The cashew season has begun with the start of picking cashew nuts in the Kingdom, and growers of the commodity and the Cashew Nut Association of Cambodia are optimistic about a good harvest this season.
“Production of cashew this season in the Cambodia is likely to be between 800,000 tons and 1,000,000 tons if the weather conditions remain favourable as has been forecast,” Uon Siloth, President of the Cashew nut Association of Cambodia, told Khmer Times.
The cashew cultivation season this year has started around one and a half months earlier than 2022 and about one month before the 2021 season, Siloth said.
The early start can be attributed to the continuation of the weather conditions favourable to the cashew harvesting and the expected beginning of the salty dew in mid-February, the Cashew nut Association of Cambodia President remarked.
If the weather remains like this, the yield and quality of the product will be better than in 2022, and will fetch a good price in the market this year, he said.
Compared with the last year, the prices at the beginning of this season are better. “Wet cashew nuts cost between 5,500 riels and 6,500 riels per kilogram at the beginning of this season, whereas at the start of the season in 2022, the farm produce fetched between 4,500 riels and 5,800 riels per kilogram,” Siloth said.
The government identifies cashew as an agro-industrial crop as well as one of the 12 priority crops, and to support the growth and expansion of the sector, the draft National Policy on Cashew 2022-27 was approved by the Council of Ministers in a plenary session chaired by Prime Minister Hun Sen, on January 13.
According to the draft policy, the government plans to increase the domestic processing of cashew to about 25 percent by 2027 and around 50 percent by 2032, and promote its exports by diversifying the market.
“The policy focuses on raising yield and quality of cashew to compete in the market, increasing processing and value-addition by promoting local processing units, and boosting export through market diversification, multi-sector relations, trade facilitation, cost reduction and market advantage promotion,” Siloth said.
Last year, the country exported around 670,000 tons of raw cashew nuts to the international market, which was worth $1.07 billion. The export of raw cashew nuts from Cambodia has seen variations. In 2019, around 600,000 tons of cashew nut was exported and the shipment increased to about 950,000 tons in 2020 and touched a high of 1,100,000 tons in 2021 only to decline by 34.65 percent in 2022.

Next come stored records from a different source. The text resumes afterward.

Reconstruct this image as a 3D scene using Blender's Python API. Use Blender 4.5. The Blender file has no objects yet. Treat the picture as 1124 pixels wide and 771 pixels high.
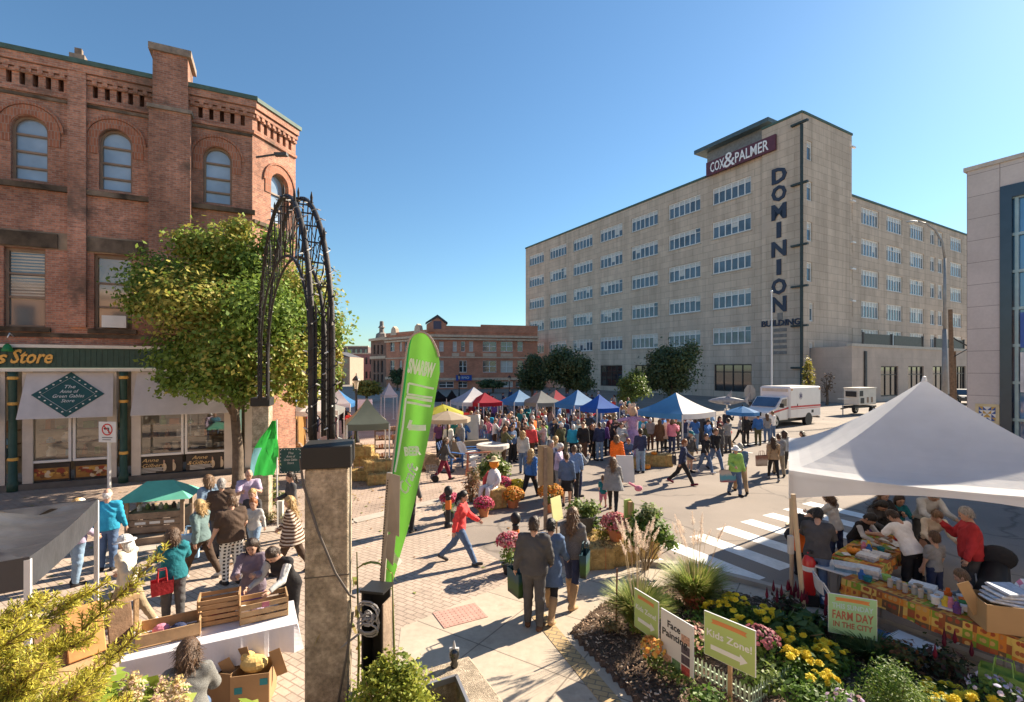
import bpy,bmesh,math,random
import numpy as np
from mathutils import Vector,Matrix,geometry

# ------------------------------------------------------------------ camera, sky, sun, exposure
SC = bpy.context.scene
COL = SC.collection
F,EYE,HZ,CXI = 540.0,4.2,405.0,562.0          # focal length and horizon in photo pixels, eye height in metres
cam_d = bpy.data.cameras.new("camera")
cam = bpy.data.objects.new("camera",cam_d); COL.objects.link(cam)
cam.location = (0,0,EYE); cam.rotation_euler = (math.radians(90),0,0)
cam_d.sensor_width = 36; cam_d.lens = F/1124*36; cam_d.shift_y = (HZ - 385.5)/1124
cam_d.clip_start = .05; cam_d.clip_end = 4000
SC.camera = cam

SUN_AZ,SUN_EL = 54.5,32.0                           # clockwise from +Y, and height, in degrees
W = bpy.data.worlds.new("World"); SC.world = W; W.use_nodes = True
_n = W.node_tree.nodes; _bg = _n['Background']
_sky = _n.new('ShaderNodeTexSky'); _sky.sky_type = 'NISHITA'; _sky.sun_disc = False
_sky.sun_elevation = math.radians(SUN_EL); _sky.sun_rotation = math.radians(SUN_AZ)
_sky.altitude = 0; _sky.air_density = 1.2; _sky.dust_density = .2; _sky.ozone_density = 3.0
_tn = _n.new('ShaderNodeMixRGB'); _tn.blend_type = 'MULTIPLY'; _tn.inputs[0].default_value = 1; _tn.inputs[2].default_value = (.55,.71,.78,1)     # clear, slightly teal autumn air
W.node_tree.links.new(_sky.outputs[0],_tn.inputs[1]); W.node_tree.links.new(_tn.outputs[0],_bg.inputs[0]); _bg.inputs[1].default_value = .055
_sd = bpy.data.lights.new("sun", 'SUN'); _sd.energy = 3.75; _sd.angle = math.radians(.55); _sd.color = (1,.86,.68)
sun = bpy.data.objects.new("sun",_sd); COL.objects.link(sun)
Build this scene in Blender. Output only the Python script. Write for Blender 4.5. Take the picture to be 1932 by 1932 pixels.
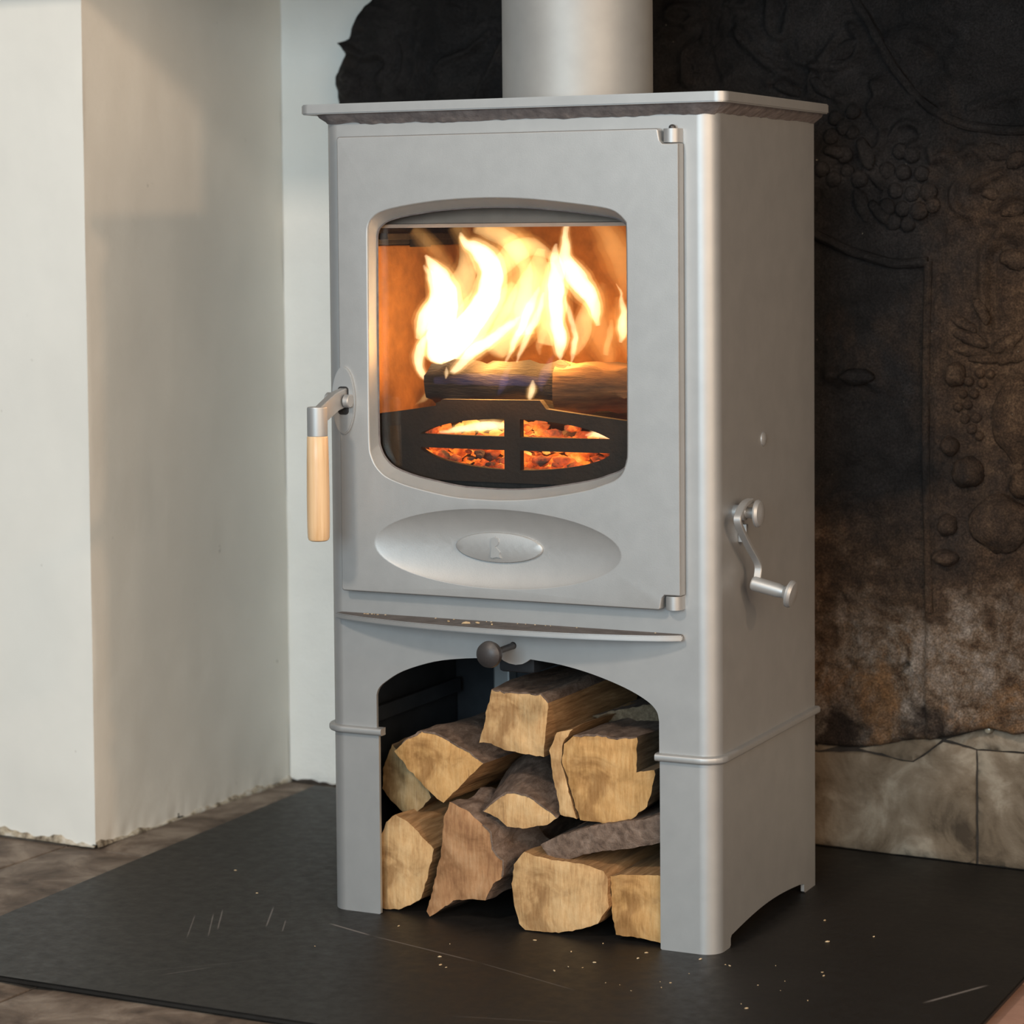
import bpy, bmesh, math, random
import numpy as np
from mathutils import Vector, Matrix, noise as mnoise
from mathutils.geometry import delaunay_2d_cdt

for o in list(bpy.data.objects):
    bpy.data.objects.remove(o)
SC = bpy.context.scene
COL = SC.collection
PI = math.pi
random.seed(4)
RNG = np.random.default_rng(7)

# ------------------------------------------------------------------ camera
# the stove's own axes are the world axes: x along its front, y into the wall, z up, floor plate top at 0
F_PX, CAM_PITCH, CAM_YAW, CAM_ROLL = 4721.7178, 0.0532885, -0.4487352, -0.0081525
cam_d = bpy.data.cameras.new('camera')
cam = bpy.data.objects.new('camera', cam_d)
COL.objects.link(cam)
SC.camera = cam
Fv = Vector((math.sin(CAM_YAW) * math.cos(CAM_PITCH), math.cos(CAM_YAW) * math.cos(CAM_PITCH), -math.sin(CAM_PITCH)))
Rv = Vector((math.cos(CAM_YAW), -math.sin(CAM_YAW), 0))
Uv = Rv.cross(Fv)
cr, sr = math.cos(CAM_ROLL), math.sin(CAM_ROLL)
R2, U2 = Rv * cr + Uv * sr, Uv * cr - Rv * sr
CAM_LOC = Vector((1.42615, -2.48249, 0.77924))
cam.matrix_world = Matrix(((R2.x, U2.x, -Fv.x, CAM_LOC.x), (R2.y, U2.y, -Fv.y, CAM_LOC.y), (R2.z, U2.z, -Fv.z, CAM_LOC.z), (0, 0, 0, 1)))
cam_d.sensor_width = 36.0
cam_d.sensor_fit = 'HORIZONTAL'
cam_d.lens = 36.0 * F_PX / 1932.0
cam_d.shift_x = (966 - 966.493) / 1932.0
cam_d.shift_y = (689.799 - 966) / 1932.0
cam_d.clip_start = 0.05
cam_d.dof.use_dof = True
cam_d.dof.focus_distance = (Vector((0.2, -0.02, 0.6)) - CAM_LOC).dot(Fv)
cam_d.dof.aperture_fstop = 6.3

# ------------------------------------------------------------------ the room's turn against the stove
ROOM_A = -0.0646407
CA, SA = math.cos(ROOM_A), math.sin(ROOM_A)
def RW(x, y, z):
    return Vector((x * CA - y * SA, x * SA + y * CA, z))
def RWd(x, y, z):
    return RW(x, y, z)

# ------------------------------------------------------------------ light
SC.view_settings.view_transform = 'Standard'
SC.view_settings.look = 'None'
SC.view_settings.exposure = 0.0
SC.view_settings.gamma = 1.0
SC.view_settings.use_curve_mapping = False
w = bpy.data.worlds.new('room_ambience')
SC.world = w
w.use_nodes = True
w.node_tree.nodes['Background'].inputs[0].default_value = (0.80, 0.90, 1.0, 1)
w.node_tree.nodes['Background'].inputs[1].default_value = 0.14

def area(name, loc, target, size, sizey, power, col):
    l = bpy.data.lights.new(name, 'AREA')
    l.shape = 'RECTANGLE'; l.size = size; l.size_y = sizey; l.energy = power; l.color = col
    o = bpy.data.objects.new(name, l); COL.objects.link(o)
    o.location = loc
    o.rotation_euler = (Vector(target) - Vector(loc)).to_track_quat('-Z', 'Y').to_euler()
    return o
# cool daylight from a tall window facing the hearth
area('window_light', RW(1.10, -4.1, 1.25), (0.1, 0.2, 0.55), 1.8, 1.6, 92, (0.66, 0.875, 1.0))
# warm lamp far to the right of the hearth: throws the mantel's slanting shade on the left cheek
area('lamp_light', RW(-0.466 + 3.4, 0.40 - 3.4 * 0.45, 0.80 + 3.4 * 0.275), RW(-0.2, 0.3, 0.7), 0.12, 0.12, 14, (1.0, 0.66, 0.42))
# added soft warm fill from the right, for the left cheek and stove side
area('room_right_fill', RW(2.7, -2.8, 1.5), RW(-0.2, 0.2, 0.6), 1.8, 1.8, 52, (1.0, 0.77, 0.55))
# warm ceiling lamp out in the room
area('ceiling_light', RW(0.15, -3.0, 2.82), (0.2, 0.1, 0.5), 0.30, 0.30, 52, (1.0, 0.84, 0.68))

# added low warm fill that brightens the stove's right side
area('stove_side_fill', RW(3.6, -1.3, 1.1), RW(0.3, 0.2, 0.6), 1.4, 1.6, 34, (1.0, 0.77, 0.55))

# ------------------------------------------------------------------ helpers
def wloc(o):
    v = Vector((0, 0, 0))
    while o is not None:
        v += o.location; o = o.parent
    return v

def link_mesh(name, bm, mats, parent=None, sharp=35, smooth=True, loc=None):
    """bm holds world coordinates; the object's origin is its parent's (or loc)."""
    org = Vector(loc) if loc is not None else (wloc(parent) if parent else Vector((0, 0, 0)))
    bmesh.ops.translate(bm, verts=bm.verts, vec=-org)
    if smooth:
        for f in bm.faces:
            f.smooth = True
    me = bpy.data.meshes.new(name)
    bm.to_mesh(me); bm.free()
    if smooth:
        me.set_sharp_from_angle(angle=math.radians(sharp))
    for m in (mats if isinstance(mats, (list, tuple)) else [mats]):
        me.materials.append(m)
    o = bpy.data.objects.new(name, me)
    COL.objects.link(o)
    if smooth and me.materials[0].name.startswith('grey_metal'):
        wn = o.modifiers.new('weighted_normal', 'WEIGHTED_NORMAL'); wn.keep_sharp = True; wn.weight = 100
    if parent:
        o.parent = parent
        o.location = org - wloc(parent)
    else:
        o.location = org
    return o

def tag(o, label=None, cat=None, group=None, kind=None):
    if label: o['label'] = label
    if cat: o['category'] = cat
    if group: o['group'] = group
    if kind: o['kind'] = kind
    return o

def thing(name, loc, label, cat, group=None):
    o = bpy.data.objects.new(name, None)
    COL.objects.link(o); o.location = loc; o.empty_display_size = 0.05
    return tag(o, label, cat, group)

def inside(pt, poly):
    x, y = pt; r = False; n = len(poly); j = n - 1
    for i in range(n):
        xi, yi = poly[i]; xj, yj = poly[j]
        if (yi > y) != (yj > y) and x < (xj - xi) * (y - yi) / (yj - yi) + xi:
            r = not r
        j = i
    return r

def plate(outline, holes, fmap, lines=(), loops=(), mid=None):
    """flat outline with holes, triangulated, mapped to 3-D by fmap(u, v, side) with side 0 front / 1 back."""
    vs, es = [], []
    def add_loop(pts, closed=True):
        k = len(vs)
        vs.extend([Vector((a, b)) for a, b in pts])
        n = len(pts)
        es.extend([(k + i, k + (i + 1) % n) for i in range(n if closed else n - 1)])
    add_loop(outline)
    for h in holes: add_loop(h)
    for l in loops: add_loop(l)
    for l in lines: add_loop(l, False)
    rv, re, rf, *_ = delaunay_2d_cdt(vs, es, [], 0, 1e-6)
    bm = bmesh.new()
    front = [bm.verts.new(fmap(v.x, v.y, 0)) for v in rv]
    back = [bm.verts.new(fmap(v.x, v.y, 1)) for v in rv]
    cnt = {}
    for f in rf:
        c = sum((rv[i] for i in f), Vector((0, 0))) / len(f)
        if not inside(c, outline) or any(inside(c, h) for h in holes):
            continue
        bm.faces.new([front[i] for i in f]); bm.faces.new([back[i] for i in reversed(f)]).material_index = 1
        for a, b in zip(f, list(f[1:]) + [f[0]]):
            if (b, a) in cnt: del cnt[(b, a)]
            else: cnt[(a, b)] = 1
    for a, b in cnt:
        bm.faces.new([front[b], front[a], back[a], back[b]])
    bmesh.ops.delete(bm, geom=[v for v in bm.verts if not v.link_faces], context='VERTS')
    bmesh.ops.recalc_face_normals(bm, faces=bm.faces)
    return bm

def box(bm, x0, x1, y0, y1, z0, z1, bev=0.0, seg=2, mat=0):
    t = bmesh.new()
    bmesh.ops.create_cube(t, size=1.0)
    for v in t.verts:
        v.co = Vector(((x0 + x1) / 2 + v.co.x * (x1 - x0), (y0 + y1) / 2 + v.co.y * (y1 - y0), (z0 + z1) / 2 + v.co.z * (z1 - z0)))
    if bev:
        bmesh.ops.bevel(t, geom=t.edges[:], offset=bev, segments=seg, profile=0.5, affect='EDGES')
    merge(bm, t, mat)

def merge(bm, t, mat=0):
    mp = {v: bm.verts.new(v.co) for v in t.verts}
    for f in t.faces:
        try:
            g = bm.faces.new([mp[v] for v in f.verts]); g.material_index = mat
        except ValueError:
            pass
    t.free()

def frames(pts):
    P = [Vector(p) for p in pts]; T = []
    for i in range(len(P)):
        T.append((P[min(i + 1, len(P) - 1)] - P[max(i - 1, 0)]).normalized())
    up = Vector((0, 0, 1)) if abs(T[0].z) < 0.9 else Vector((0, 1, 0))
    N = [(up - T[0] * up.dot(T[0])).normalized()]
    for i in range(1, len(P)):
        n = N[-1] - T[i] * N[-1].dot(T[i]); N.append(n.normalized())
    return P, T, N

def sweep(bm, pts, sect, scales=None, cap=True, up=None):
    """sweep a closed section [(a, b)] along pts; a along the frame normal, b along the binormal."""
    P, T, N = frames(pts)
    if up is not None:
        N = [(Vector(up) - t * Vector(up).dot(t)).normalized() for t in T]
    rings = []
    for i, (p, t, n) in enumerate(zip(P, T, N)):
        b = t.cross(n); s = scales[i] if scales else 1.0
        rings.append([bm.verts.new(p + n * (a * s) + b * (c * s)) for a, c in sect])
    k = len(sect)
    for r0, r1 in zip(rings[:-1], rings[1:]):
        for i in range(k):
            bm.faces.new([r0[i], r0[(i + 1) % k], r1[(i + 1) % k], r1[i]])
    if cap:
        bm.faces.new(list(reversed(rings[0]))); bm.faces.new(rings[-1])
    return bm

def circ(r, n=16, ry=None):
    return [(r * math.cos(2 * PI * i / n), (ry or r) * math.sin(2 * PI * i / n)) for i in range(n)]

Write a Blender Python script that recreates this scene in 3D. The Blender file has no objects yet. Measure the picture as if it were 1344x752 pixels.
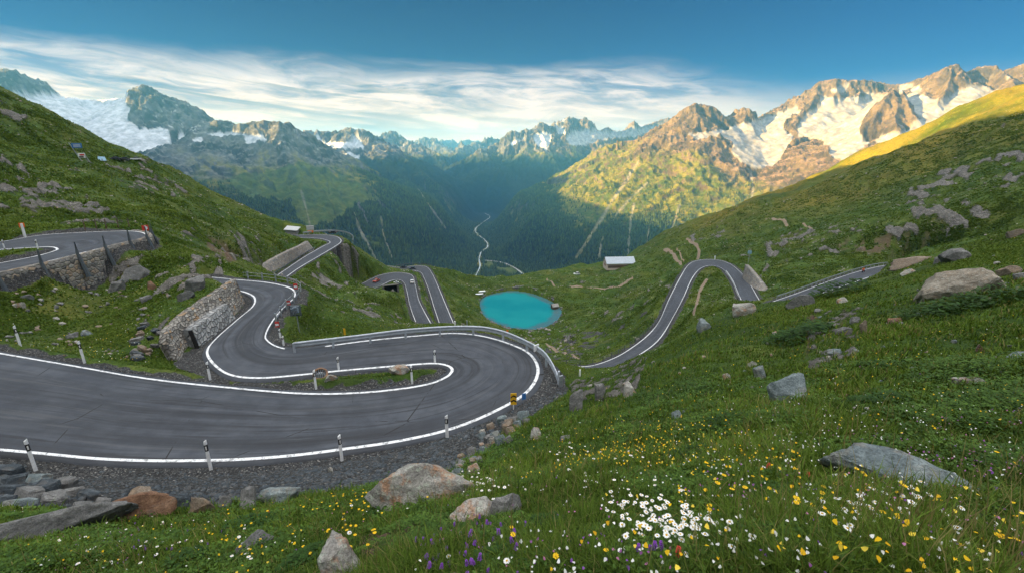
HAZE = 5e-5
import bpy, bmesh, math, random
import numpy as np
from mathutils import Vector, Matrix
rng = np.random.default_rng(7)
random.seed(7)
SC = bpy.context.scene
COL = SC.collection
PI = math.pi

# ------------------------------------------------------------------ camera
F_PX, PITCH = 597.0, math.atan(176 / 597.0)
CT, ST = math.cos(PITCH), math.sin(PITCH)
cam_d = bpy.data.cameras.new('camera')
cam = bpy.data.objects.new('camera', cam_d)
COL.objects.link(cam)
cam_d.sensor_width = 36.0
cam_d.lens = 36.0 * F_PX / 1344.0
cam_d.clip_start = 0.05
cam_d.clip_end = 60000
cam.rotation_euler = (PI / 2 - PITCH, 0, 0)
SC.camera = cam


def ray(u, v):
    X = (u - 672.0) / F_PX
    y = -(v - 376.0) / F_PX
    return X, CT + y * ST, -ST + y * CT


def ae(u, v):
    """azimuth (rad) and tangent of elevation seen at a photo point"""
    x, y, z = ray(u, v)
    return math.atan2(x, y), z / math.hypot(x, y)


def at_z(u, v, z):
    x, y, w = ray(u, v)
    t = z / w
    return np.array([x * t, y * t, z])


def at_r(u, v, r):
    x, y, w = ray(u, v)
    t = r / math.hypot(x, y)
    return np.array([x * t, y * t, w * t])


def project(P):
    P = np.asarray(P, float)
    x, y, z = P[..., 0], P[..., 1], P[..., 2]
    d = y * CT - z * ST
    up = y * ST + z * CT
    return 672 + F_PX * x / d, 376 - F_PX * up / d


# ------------------------------------------------------------------ noise
_prm = np.random.default_rng(3).permutation(256).astype(np.int32); _prm = np.r_[_prm, _prm]
_ga = np.random.default_rng(4).uniform(0, 2 * PI, 256)
_gx, _gy = (np.cos(_ga) * 1.5).astype(np.float32), (np.sin(_ga) * 1.5).astype(np.float32)


def gn(x, y, seed=0):
    x = np.asarray(x); y = np.asarray(y)
    x, y = np.broadcast_arrays(x + (seed * 37.17) % 251.0, y + (seed * 91.73) % 241.0)
    x0 = np.floor(x); y0 = np.floor(y)
    fx = (x - x0).astype(np.float32); fy = (y - y0).astype(np.float32)
    ix = x0.astype(np.int32) & 255; iy = y0.astype(np.int32) & 255
    ux = fx * fx * (3 - 2 * fx); uy = fy * fy * (3 - 2 * fy)
    pa = _prm[ix] + iy; pb = _prm[ix + 1] + iy
    gx1 = fx - 1; gy1 = fy - 1
    h = _prm[pa]; a = _gx[h] * fx + _gy[h] * fy
    h = _prm[pb]; a += (_gx[h] * gx1 + _gy[h] * fy - a) * ux
    h = _prm[pa + 1]; b = _gx[h] * fx + _gy[h] * gy1
    h = _prm[pb + 1]; b += (_gx[h] * gx1 + _gy[h] * gy1 - b) * ux
    return a + (b - a) * uy


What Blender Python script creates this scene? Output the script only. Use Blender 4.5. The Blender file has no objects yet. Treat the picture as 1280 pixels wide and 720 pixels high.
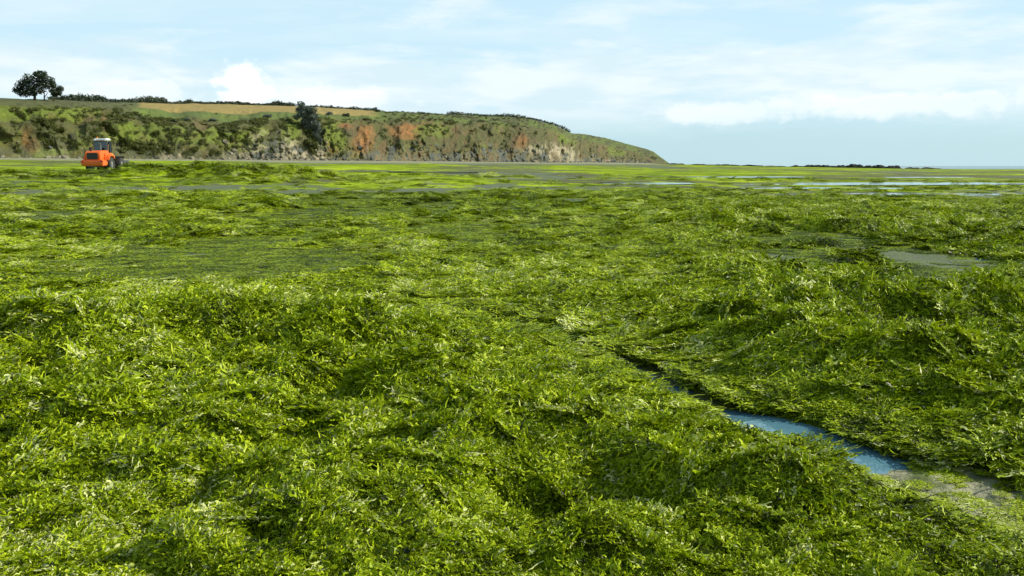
import bpy, bmesh, math, random
import numpy as np
from mathutils import Vector, Matrix, Euler

random.seed(7)
RNG = np.random.default_rng(11)
scene = bpy.context.scene
COL = scene.collection

# ------------------------------------------------------------------ camera
F = 1200.0                      # focal length in pixels of the 1280 px wide photograph
EYE = 1.8
HOR = 207.5                     # horizon row
PITCH = math.atan((360 - HOR) / F)
cam_d = bpy.data.cameras.new('camera')
cam = bpy.data.objects.new('camera', cam_d)
COL.objects.link(cam)
cam_d.sensor_width = 36.0
cam_d.lens = F / 1280 * 36.0
cam_d.clip_start = 0.1
cam_d.clip_end = 40000
cam.location = (0, 0, EYE)
cam.rotation_euler = (math.pi / 2 - PITCH, 0, 0)
scene.camera = cam

# ------------------------------------------------------------------ sun and sky
SUN_ELEV = math.radians(34)
SUN_AZ = math.radians(82)       # clockwise from the viewing direction (+Y)
sun_d = bpy.data.lights.new('sun', 'SUN')
sun_d.energy = 5.0
sun_d.angle = math.radians(0.53)
sun_d.color = (1.0, 0.94, 0.80)
sun = bpy.data.objects.new('sun', sun_d)
COL.objects.link(sun)
sdir = Vector((math.sin(SUN_AZ) * math.cos(SUN_ELEV), math.cos(SUN_AZ) * math.cos(SUN_ELEV), math.sin(SUN_ELEV)))
sun.rotation_euler = (-sdir).to_track_quat('-Z', 'Y').to_euler()
sun.location = (30, -10, 60)

scene.view_settings.view_transform = 'Standard'
scene.view_settings.look = 'None'
scene.view_settings.exposure = 0.36
scene.view_settings.gamma = 1.0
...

According to the Cashew nut Association of Cambodia, the per ton price of cashew in 2022 was between $1,350 and $1,700, and it varied between $1,300 and $1,600 in 2021. A year earlier in 2020 the price fluctuated in the range of $1,500 to $1,800. In 2019, the commodity fetched between $1,800 per ton and $2,000 per ton.
The price of cashew like any other commodity depends on market factors, like global productivity, availability, general demand, quality of the produce, etc.
However, cashew produced in Cambodia, which is among the top producers of the commodity in the world, are of very good quality in both terms of out-turn and nut size and has a good demand in the international market.
The Republic of Côte d’Ivoire (Ivory Coast) of Africa and India are the topmost producers of cashew. Among the ASEAN (Association of Southeast Asian Nations) member states, Cambodia, Vietnam, Burundi and the Philippines are big producers of the commodity. Vietnam imports around 92 percent of the Cambodian raw cashew. India despite being one of the large producers of the commodity imports around 3 percent of Cambodian cashew. Several other countries import the commodity but in very small quantities. Only around 5 percent is used in the domestic market.
As the local processing capacity is small with few facilities, cashew cultivated in Cambodia is primarily exported in shells and unprocessed.
“There is a high dependence on the Vietnamese raw cashew nut market with associated loss of value addition opportunity. If processed locally for export it would create an additional $202 million in annual export value based on 2019 market prices. It would also create 28,000 direct jobs in cashew factories and up to seven times that number in indirect activities.
“In addition, improvements in post-harvest handling and infrastructure can increase farm and local handler incomes by up to $75 per ton with a relatively low level of investment,” stated the National Cashew Policy Recommendations 2020-30.